Pourquoi cette différence ? A quoi est due cette hiérarchisation entre Parisiens ? Si je reprends mon passage du périph en 1997, je me sentais toujours aussi Parisien, et seul mon domicile n’était plus le même. Je continuais à travailler dans le 8ème arrondissement, je n’avais rien changé à mes habitudes, je fréquentais les mêmes quartiers du centre, je ne portais pas de sabots, mais toujours le même costume pour aller travailler ! J’avais juste ajouté un nouveau quartier, à mes anciens lieux de vie. Ma ville était devenue un peu plus grande. Mais le découpage administratif qui hiérarchise les habitants de la même métropole est incontournable. D’où une question, quelle est la légitimité de cette différence de traitement ? Et que l’on ne parle pas de coût, une des mauvaises surprises lorsque l’on sort des 20 arrondissements, est en général le choc de la différence de niveau pour les impôts locaux !

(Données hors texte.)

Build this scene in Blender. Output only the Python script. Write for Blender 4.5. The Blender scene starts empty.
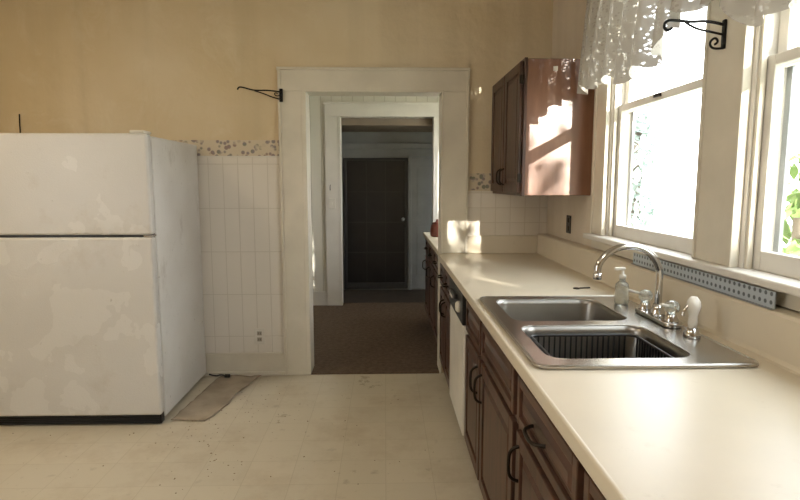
import bpy, bmesh, math, random
from mathutils import Vector, Matrix
random.seed(7)
S = bpy.context.scene
COL = S.collection

# ---------------------------------------------------------------- materials
def new_mat(name):
    m = bpy.data.materials.new(name); m.use_nodes = True
    nt = m.node_tree
    return m, nt, nt.nodes, nt.links, nt.nodes['Principled BSDF']

def srgb(r, g, b):
    def f(c):
        c /= 255.0
        return c/12.92 if c <= 0.04045 else ((c+0.055)/1.055)**2.4
    return (f(r), f(g), f(b), 1)

def plain(name, col, rough=0.5, metal=0.0, var=0.12, scale=6.0, bump=0.0, bscale=60, detail=4, stretch=(1,1,1), col2=None, rvar=0.0, spec=None):
    m, nt, N, L, B = new_mat(name)
    tc = N.new('ShaderNodeTexCoord'); mp = N.new('ShaderNodeMapping')
    mp.inputs['Scale'].default_value = stretch
    L.new(tc.outputs['Object'], mp.inputs['Vector'])
    no = N.new('ShaderNodeTexNoise'); no.inputs['Scale'].default_value = scale; no.inputs['Detail'].default_value = detail
    L.new(mp.outputs[0], no.inputs['Vector'])
    cr = N.new('ShaderNodeValToRGB')
    c2 = col2 if col2 else tuple([c*(1-var) for c in col[:3]]+[1])
    cr.color_ramp.elements[0].position = 0.32; cr.color_ramp.elements[0].color = c2
    cr.color_ramp.elements[1].position = 0.65; cr.color_ramp.elements[1].color = col
    L.new(no.outputs[0], cr.inputs[0]); L.new(cr.outputs[0], B.inputs['Base Color'])
    B.inputs['Roughness'].default_value = rough; B.inputs['Metallic'].default_value = metal
    if spec is not None: B.inputs['Specular IOR Level'].default_value = spec
    if rvar:
        mr = N.new('ShaderNodeMapRange'); mr.inputs['To Min'].default_value = rough-rvar; mr.inputs['To Max'].default_value = rough+rvar
        L.new(no.outputs[0], mr.inputs[0]); L.new(mr.outputs[0], B.inputs['Roughness'])
    if bump:
        n2 = N.new('ShaderNodeTexNoise'); n2.inputs['Scale'].default_value = bscale
        L.new(mp.outputs[0], n2.inputs['Vector'])
        bp = N.new('ShaderNodeBump'); bp.inputs['Strength'].default_value = bump; bp.inputs['Distance'].default_value = 0.01
        L.new(n2.outputs[0], bp.inputs['Height']); L.new(bp.outputs[0], B.inputs['Normal'])
    return m

def add_smudges(m, col, scale, lo, hi, amt, stretch=(1,1,1)):
    nt=m.node_tree; N=nt.nodes; L=nt.links; B=N['Principled BSDF']
    src=B.inputs['Base Color'].links[0].from_socket
    tc=N.new('ShaderNodeTexCoord'); mp=N.new('ShaderNodeMapping'); mp.inputs['Scale'].default_value=stretch
    L.new(tc.outputs['Object'],mp.inputs[0])
    no=N.new('ShaderNodeTexNoise'); no.inputs['Scale'].default_value=scale; no.inputs['Detail'].default_value=9; no.inputs['Roughness'].default_value=.7
    L.new(mp.outputs[0],no.inputs['Vector'])
    mr=N.new('ShaderNodeMapRange'); mr.inputs['From Min'].default_value=lo; mr.inputs['From Max'].default_value=hi; mr.inputs['To Max'].default_value=amt
    L.new(no.outputs[0],mr.inputs[0])
    mx=N.new('ShaderNodeMix'); mx.data_type='RGBA'; L.new(mr.outputs[0],mx.inputs[0]); L.new(src,mx.inputs[6]); mx.inputs[7].default_value=col
    L.new(mx.outputs[2],B.inputs['Base Color'])

def tiled(name, col, mortar, axes, bw, bh, msize, rough=0.35, var=0.06, offs=0.0, bump=0.3, ox=0.0, oy=0.0, dirt=None, rot=0.0):
    m, nt, N, L, B = new_mat(name)
    tc = N.new('ShaderNodeTexCoord'); sp = N.new('ShaderNodeSeparateXYZ'); cb = N.new('ShaderNodeCombineXYZ')
    L.new(tc.outputs['Object'], sp.inputs[0])
    L.new(sp.outputs[axes[0]], cb.inputs[0]); L.new(sp.outputs[axes[1]], cb.inputs[1])
    mp = N.new('ShaderNodeMapping'); mp.inputs['Location'].default_value = (ox, oy, 0); mp.inputs['Rotation'].default_value = (0,0,rot)
    L.new(cb.outputs[0], mp.inputs[0])
    br = N.new('ShaderNodeTexBrick'); br.offset = offs
    br.inputs['Scale'].default_value = 1.0
    br.inputs['Brick Width'].default_value = bw; br.inputs['Row Height'].default_value = bh
    br.inputs['Mortar Size'].default_value = msize; br.inputs['Mortar Smooth'].default_value = 0.3
    br.inputs['Color1'].default_value = col
    br.inputs['Color2'].default_value = tuple([c*(1-var) for c in col[:3]]+[1])
    br.inputs['Mortar'].default_value = mortar
    L.new(mp.outputs[0], br.inputs['Vector'])
    out = br.outputs['Color']
    if dirt:
        dcol, dscale, dlo, dhi, damt = dirt
        no = N.new('ShaderNodeTexNoise'); no.inputs['Scale'].default_value = dscale; no.inputs['Detail'].default_value = 10; no.inputs['Roughness'].default_value = 0.72
        L.new(tc.outputs['Object'], no.inputs['Vector'])
        mr = N.new('ShaderNodeMapRange'); mr.inputs['From Min'].default_value = dlo; mr.inputs['From Max'].default_value = dhi
        mr.inputs['To Max'].default_value = damt
        L.new(no.outputs[0], mr.inputs[0])
        mx = N.new('ShaderNodeMix'); mx.data_type = 'RGBA'
        L.new(mr.outputs[0], mx.inputs[0]); L.new(out, mx.inputs[6]); mx.inputs[7].default_value = dcol
        out = mx.outputs[2]
        for sc,lo,hi,am in ((12,.64,.76,.35),(50,.69,.76,.35)):
            n3 = N.new('ShaderNodeTexNoise'); n3.inputs['Scale'].default_value = sc; n3.inputs['Detail'].default_value = 4
            L.new(tc.outputs['Object'], n3.inputs['Vector'])
            m3 = N.new('ShaderNodeMapRange'); m3.inputs['From Min'].default_value = lo; m3.inputs['From Max'].default_value = hi; m3.inputs['To Max'].default_value = am
            L.new(n3.outputs[0], m3.inputs[0])
            mx2 = N.new('ShaderNodeMix'); mx2.data_type = 'RGBA'
            L.new(m3.outputs[0], mx2.inputs[0]); L.new(out, mx2.inputs[6]); mx2.inputs[7].default_value = tuple([c*0.5 for c in dcol[:3]]+[1])
            out = mx2.outputs[2]
        rr = N.new('ShaderNodeMapRange'); rr.inputs['To Min'].default_value = rough-0.12; rr.inputs['To Max'].default_value = rough+0.2
        L.new(no.outputs[0], rr.inputs[0]); L.new(rr.outputs[0], B.inputs['Roughness'])
    else:
        B.inputs['Roughness'].default_value = rough
    L.new(out, B.inputs['Base Color'])
    inv = N.new('ShaderNodeMath'); inv.operation = 'SUBTRACT'; inv.inputs[0].default_value = 1
    L.new(br.outputs['Fac'], inv.inputs[1])
    bp = N.new('ShaderNodeBump'); bp.inputs['Strength'].default_value = bump; bp.inputs['Distance'].default_value = 0.003
    L.new(inv.outputs[0], bp.inputs['Height']); L.new(bp.outputs[0], B.inputs['Normal'])
    return m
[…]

Alors les Parisiens d’immondes privilégiés ? Immonde est certainement de trop, mais d’une certaine façon des privilégiés, si ce n’est que la plupart ne s’en rendent pas comptent ou préfère l’oublier, en particulier ceux qui ont déjà franchi le périphérique dans un sens pour venir s’installer dans les 20 arrondissements de la « ville lumière ». Une nouvelle fois, la résolution des défis de la Ville, ne pourront pour l’agglomération parisienne être résolus de façon cohérente qu’à travers la mise en place d’un Grand-Paris, aux institutions démocratiques, dirigé de façon cohérente et globale et surtout donnant à tous ses habitants les mêmes services et les mêmes droits et devoirs.